YOUR GOAL:
Output all lines exactly.

--- START OF GIVEN DATA ---

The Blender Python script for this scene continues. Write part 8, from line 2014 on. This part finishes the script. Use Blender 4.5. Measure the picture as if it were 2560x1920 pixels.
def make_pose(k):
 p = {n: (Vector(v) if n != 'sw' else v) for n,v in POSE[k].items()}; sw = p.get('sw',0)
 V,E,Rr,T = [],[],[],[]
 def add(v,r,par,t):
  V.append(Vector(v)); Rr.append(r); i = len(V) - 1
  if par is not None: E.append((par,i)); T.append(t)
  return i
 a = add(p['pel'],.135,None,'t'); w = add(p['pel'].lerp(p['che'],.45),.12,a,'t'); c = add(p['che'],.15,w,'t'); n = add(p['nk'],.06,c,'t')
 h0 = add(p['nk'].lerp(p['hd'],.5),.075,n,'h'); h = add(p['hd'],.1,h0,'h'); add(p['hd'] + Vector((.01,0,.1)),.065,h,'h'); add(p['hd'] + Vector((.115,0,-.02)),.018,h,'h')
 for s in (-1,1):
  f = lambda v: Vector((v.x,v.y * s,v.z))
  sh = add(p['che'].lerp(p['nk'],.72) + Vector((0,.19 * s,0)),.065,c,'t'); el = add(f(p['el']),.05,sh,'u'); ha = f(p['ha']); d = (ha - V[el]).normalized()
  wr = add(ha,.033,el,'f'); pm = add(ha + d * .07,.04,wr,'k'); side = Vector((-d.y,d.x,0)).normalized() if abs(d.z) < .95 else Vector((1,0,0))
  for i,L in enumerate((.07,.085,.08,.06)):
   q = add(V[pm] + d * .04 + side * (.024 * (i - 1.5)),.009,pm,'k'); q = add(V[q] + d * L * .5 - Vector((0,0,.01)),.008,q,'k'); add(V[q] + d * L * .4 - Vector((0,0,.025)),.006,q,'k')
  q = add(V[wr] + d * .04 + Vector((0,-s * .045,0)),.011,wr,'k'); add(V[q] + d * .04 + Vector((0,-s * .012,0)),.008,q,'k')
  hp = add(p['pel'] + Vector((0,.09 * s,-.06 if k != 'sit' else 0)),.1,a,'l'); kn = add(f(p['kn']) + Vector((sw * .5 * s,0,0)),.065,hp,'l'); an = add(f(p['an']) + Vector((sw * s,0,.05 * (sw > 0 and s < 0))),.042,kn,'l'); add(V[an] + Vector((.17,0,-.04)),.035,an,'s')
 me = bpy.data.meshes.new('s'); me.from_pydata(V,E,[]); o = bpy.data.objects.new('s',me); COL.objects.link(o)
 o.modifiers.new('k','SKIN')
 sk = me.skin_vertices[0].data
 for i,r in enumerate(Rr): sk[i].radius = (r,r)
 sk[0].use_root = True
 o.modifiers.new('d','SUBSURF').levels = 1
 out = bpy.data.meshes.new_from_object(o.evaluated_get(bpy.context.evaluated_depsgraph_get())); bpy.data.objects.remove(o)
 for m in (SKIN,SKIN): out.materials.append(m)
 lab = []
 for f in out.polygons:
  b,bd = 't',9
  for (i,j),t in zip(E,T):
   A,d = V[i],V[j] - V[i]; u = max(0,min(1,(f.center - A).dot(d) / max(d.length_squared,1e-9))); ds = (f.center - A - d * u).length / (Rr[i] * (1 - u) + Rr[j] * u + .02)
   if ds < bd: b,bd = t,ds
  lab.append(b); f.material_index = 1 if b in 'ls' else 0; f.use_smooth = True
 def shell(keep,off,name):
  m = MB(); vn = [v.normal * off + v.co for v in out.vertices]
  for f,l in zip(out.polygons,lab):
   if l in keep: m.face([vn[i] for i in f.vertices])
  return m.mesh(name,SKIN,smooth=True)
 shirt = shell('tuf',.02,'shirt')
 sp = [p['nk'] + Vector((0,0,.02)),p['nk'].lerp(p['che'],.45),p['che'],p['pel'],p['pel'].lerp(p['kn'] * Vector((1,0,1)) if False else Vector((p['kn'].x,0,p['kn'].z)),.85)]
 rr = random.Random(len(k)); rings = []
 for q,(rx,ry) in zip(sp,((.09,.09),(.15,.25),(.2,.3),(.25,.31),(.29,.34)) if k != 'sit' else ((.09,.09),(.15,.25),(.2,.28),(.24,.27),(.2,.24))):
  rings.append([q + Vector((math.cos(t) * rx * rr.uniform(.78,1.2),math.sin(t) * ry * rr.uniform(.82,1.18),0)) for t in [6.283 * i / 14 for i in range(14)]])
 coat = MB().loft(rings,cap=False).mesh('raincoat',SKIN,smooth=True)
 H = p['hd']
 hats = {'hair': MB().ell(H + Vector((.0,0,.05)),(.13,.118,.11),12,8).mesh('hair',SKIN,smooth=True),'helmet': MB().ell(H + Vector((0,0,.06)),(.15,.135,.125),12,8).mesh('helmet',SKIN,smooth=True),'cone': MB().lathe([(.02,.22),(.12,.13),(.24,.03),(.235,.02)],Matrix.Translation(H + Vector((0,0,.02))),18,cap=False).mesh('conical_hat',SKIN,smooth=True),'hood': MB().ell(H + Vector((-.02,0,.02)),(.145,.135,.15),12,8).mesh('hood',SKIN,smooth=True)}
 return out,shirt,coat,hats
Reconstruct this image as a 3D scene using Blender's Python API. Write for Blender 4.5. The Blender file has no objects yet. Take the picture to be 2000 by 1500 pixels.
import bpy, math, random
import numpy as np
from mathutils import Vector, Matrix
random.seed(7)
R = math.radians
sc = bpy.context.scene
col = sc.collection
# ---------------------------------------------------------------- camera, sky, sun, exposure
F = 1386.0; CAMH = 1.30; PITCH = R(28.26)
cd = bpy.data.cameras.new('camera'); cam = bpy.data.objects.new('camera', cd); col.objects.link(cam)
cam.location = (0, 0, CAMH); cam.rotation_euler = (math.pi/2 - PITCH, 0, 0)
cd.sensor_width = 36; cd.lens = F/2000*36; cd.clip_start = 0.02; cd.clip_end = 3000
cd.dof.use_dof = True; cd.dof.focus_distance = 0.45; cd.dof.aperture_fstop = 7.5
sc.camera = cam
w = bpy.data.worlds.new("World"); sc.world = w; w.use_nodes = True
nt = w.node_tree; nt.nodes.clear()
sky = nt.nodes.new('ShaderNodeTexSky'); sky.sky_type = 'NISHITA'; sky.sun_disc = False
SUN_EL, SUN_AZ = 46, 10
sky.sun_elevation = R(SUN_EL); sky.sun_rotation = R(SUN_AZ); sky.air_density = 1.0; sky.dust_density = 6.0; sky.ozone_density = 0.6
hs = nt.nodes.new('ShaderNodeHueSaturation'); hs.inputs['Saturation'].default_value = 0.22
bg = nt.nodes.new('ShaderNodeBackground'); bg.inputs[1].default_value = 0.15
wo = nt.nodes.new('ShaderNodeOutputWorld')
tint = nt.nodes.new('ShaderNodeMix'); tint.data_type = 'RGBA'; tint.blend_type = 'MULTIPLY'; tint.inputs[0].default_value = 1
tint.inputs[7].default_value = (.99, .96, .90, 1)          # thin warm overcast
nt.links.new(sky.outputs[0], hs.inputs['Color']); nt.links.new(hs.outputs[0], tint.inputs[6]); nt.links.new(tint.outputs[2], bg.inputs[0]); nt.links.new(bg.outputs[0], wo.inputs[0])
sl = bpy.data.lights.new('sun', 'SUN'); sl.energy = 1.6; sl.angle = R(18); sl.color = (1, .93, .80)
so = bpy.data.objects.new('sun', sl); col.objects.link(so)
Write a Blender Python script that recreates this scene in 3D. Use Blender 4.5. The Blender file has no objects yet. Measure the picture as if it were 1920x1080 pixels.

--- END OF GIVEN DATA ---

FINISHED EXERCISE:
The Blender Python script for this scene continues. Write part 8, from line 2014 on. This part finishes the script. Use Blender 4.5. Measure the picture as if it were 2560x1920 pixels.
def make_pose(k):
 p = {n: (Vector(v) if n != 'sw' else v) for n,v in POSE[k].items()}; sw = p.get('sw',0)
 V,E,Rr,T = [],[],[],[]
 def add(v,r,par,t):
  V.append(Vector(v)); Rr.append(r); i = len(V) - 1
  if par is not None: E.append((par,i)); T.append(t)
  return i
 a = add(p['pel'],.135,None,'t'); w = add(p['pel'].lerp(p['che'],.45),.12,a,'t'); c = add(p['che'],.15,w,'t'); n = add(p['nk'],.06,c,'t')
 h0 = add(p['nk'].lerp(p['hd'],.5),.075,n,'h'); h = add(p['hd'],.1,h0,'h'); add(p['hd'] + Vector((.01,0,.1)),.065,h,'h'); add(p['hd'] + Vector((.115,0,-.02)),.018,h,'h')
 for s in (-1,1):
  f = lambda v: Vector((v.x,v.y * s,v.z))
  sh = add(p['che'].lerp(p['nk'],.72) + Vector((0,.19 * s,0)),.065,c,'t'); el = add(f(p['el']),.05,sh,'u'); ha = f(p['ha']); d = (ha - V[el]).normalized()
  wr = add(ha,.033,el,'f'); pm = add(ha + d * .07,.04,wr,'k'); side = Vector((-d.y,d.x,0)).normalized() if abs(d.z) < .95 else Vector((1,0,0))
  for i,L in enumerate((.07,.085,.08,.06)):
   q = add(V[pm] + d * .04 + side * (.024 * (i - 1.5)),.009,pm,'k'); q = add(V[q] + d * L * .5 - Vector((0,0,.01)),.008,q,'k'); add(V[q] + d * L * .4 - Vector((0,0,.025)),.006,q,'k')
  q = add(V[wr] + d * .04 + Vector((0,-s * .045,0)),.011,wr,'k'); add(V[q] + d * .04 + Vector((0,-s * .012,0)),.008,q,'k')
  hp = add(p['pel'] + Vector((0,.09 * s,-.06 if k != 'sit' else 0)),.1,a,'l'); kn = add(f(p['kn']) + Vector((sw * .5 * s,0,0)),.065,hp,'l'); an = add(f(p['an']) + Vector((sw * s,0,.05 * (sw > 0 and s < 0))),.042,kn,'l'); add(V[an] + Vector((.17,0,-.04)),.035,an,'s')
 me = bpy.data.meshes.new('s'); me.from_pydata(V,E,[]); o = bpy.data.objects.new('s',me); COL.objects.link(o)
 o.modifiers.new('k','SKIN')
 sk = me.skin_vertices[0].data
 for i,r in enumerate(Rr): sk[i].radius = (r,r)
 sk[0].use_root = True
 o.modifiers.new('d','SUBSURF').levels = 1
 out = bpy.data.meshes.new_from_object(o.evaluated_get(bpy.context.evaluated_depsgraph_get())); bpy.data.objects.remove(o)
 for m in (SKIN,SKIN): out.materials.append(m)
 lab = []
 for f in out.polygons:
  b,bd = 't',9
  for (i,j),t in zip(E,T):
   A,d = V[i],V[j] - V[i]; u = max(0,min(1,(f.center - A).dot(d) / max(d.length_squared,1e-9))); ds = (f.center - A - d * u).length / (Rr[i] * (1 - u) + Rr[j] * u + .02)
   if ds < bd: b,bd = t,ds
  lab.append(b); f.material_index = 1 if b in 'ls' else 0; f.use_smooth = True
 def shell(keep,off,name):
  m = MB(); vn = [v.normal * off + v.co for v in out.vertices]
  for f,l in zip(out.polygons,lab):
   if l in keep: m.face([vn[i] for i in f.vertices])
  return m.mesh(name,SKIN,smooth=True)
 shirt = shell('tuf',.02,'shirt')
 sp = [p['nk'] + Vector((0,0,.02)),p['nk'].lerp(p['che'],.45),p['che'],p['pel'],p['pel'].lerp(p['kn'] * Vector((1,0,1)) if False else Vector((p['kn'].x,0,p['kn'].z)),.85)]
 rr = random.Random(len(k)); rings = []
 for q,(rx,ry) in zip(sp,((.09,.09),(.15,.25),(.2,.3),(.25,.31),(.29,.34)) if k != 'sit' else ((.09,.09),(.15,.25),(.2,.28),(.24,.27),(.2,.24))):
  rings.append([q + Vector((math.cos(t) * rx * rr.uniform(.78,1.2),math.sin(t) * ry * rr.uniform(.82,1.18),0)) for t in [6.283 * i / 14 for i in range(14)]])
 coat = MB().loft(rings,cap=False).mesh('raincoat',SKIN,smooth=True)
 H = p['hd']
 hats = {'hair': MB().ell(H + Vector((.0,0,.05)),(.13,.118,.11),12,8).mesh('hair',SKIN,smooth=True),'helmet': MB().ell(H + Vector((0,0,.06)),(.15,.135,.125),12,8).mesh('helmet',SKIN,smooth=True),'cone': MB().lathe([(.02,.22),(.12,.13),(.24,.03),(.235,.02)],Matrix.Translation(H + Vector((0,0,.02))),18,cap=False).mesh('conical_hat',SKIN,smooth=True),'hood': MB().ell(H + Vector((-.02,0,.02)),(.145,.135,.15),12,8).mesh('hood',SKIN,smooth=True)}
 return out,shirt,coat,hats
Reconstruct this image as a 3D scene using Blender's Python API. Write for Blender 4.5. The Blender file has no objects yet. Take the picture to be 2000 by 1500 pixels.
import bpy, math, random
import numpy as np
from mathutils import Vector, Matrix
random.seed(7)
R = math.radians
sc = bpy.context.scene
col = sc.collection
# ---------------------------------------------------------------- camera, sky, sun, exposure
F = 1386.0; CAMH = 1.30; PITCH = R(28.26)
cd = bpy.data.cameras.new('camera'); cam = bpy.data.objects.new('camera', cd); col.objects.link(cam)
cam.location = (0, 0, CAMH); cam.rotation_euler = (math.pi/2 - PITCH, 0, 0)
cd.sensor_width = 36; cd.lens = F/2000*36; cd.clip_start = 0.02; cd.clip_end = 3000
cd.dof.use_dof = True; cd.dof.focus_distance = 0.45; cd.dof.aperture_fstop = 7.5
sc.camera = cam
w = bpy.data.worlds.new("World"); sc.world = w; w.use_nodes = True
nt = w.node_tree; nt.nodes.clear()
sky = nt.nodes.new('ShaderNodeTexSky'); sky.sky_type = 'NISHITA'; sky.sun_disc = False
SUN_EL, SUN_AZ = 46, 10
sky.sun_elevation = R(SUN_EL); sky.sun_rotation = R(SUN_AZ); sky.air_density = 1.0; sky.dust_density = 6.0; sky.ozone_density = 0.6
hs = nt.nodes.new('ShaderNodeHueSaturation'); hs.inputs['Saturation'].default_value = 0.22
bg = nt.nodes.new('ShaderNodeBackground'); bg.inputs[1].default_value = 0.15
wo = nt.nodes.new('ShaderNodeOutputWorld')
tint = nt.nodes.new('ShaderNodeMix'); tint.data_type = 'RGBA'; tint.blend_type = 'MULTIPLY'; tint.inputs[0].default_value = 1
tint.inputs[7].default_value = (.99, .96, .90, 1)          # thin warm overcast
nt.links.new(sky.outputs[0], hs.inputs['Color']); nt.links.new(hs.outputs[0], tint.inputs[6]); nt.links.new(tint.outputs[2], bg.inputs[0]); nt.links.new(bg.outputs[0], wo.inputs[0])
sl = bpy.data.lights.new('sun', 'SUN'); sl.energy = 1.6; sl.angle = R(18); sl.color = (1, .93, .80)
so = bpy.data.objects.new('sun', sl); col.objects.link(so)
Write a Blender Python script that recreates this scene in 3D. Use Blender 4.5. The Blender file has no objects yet. Measure the picture as if it were 1920x1080 pixels.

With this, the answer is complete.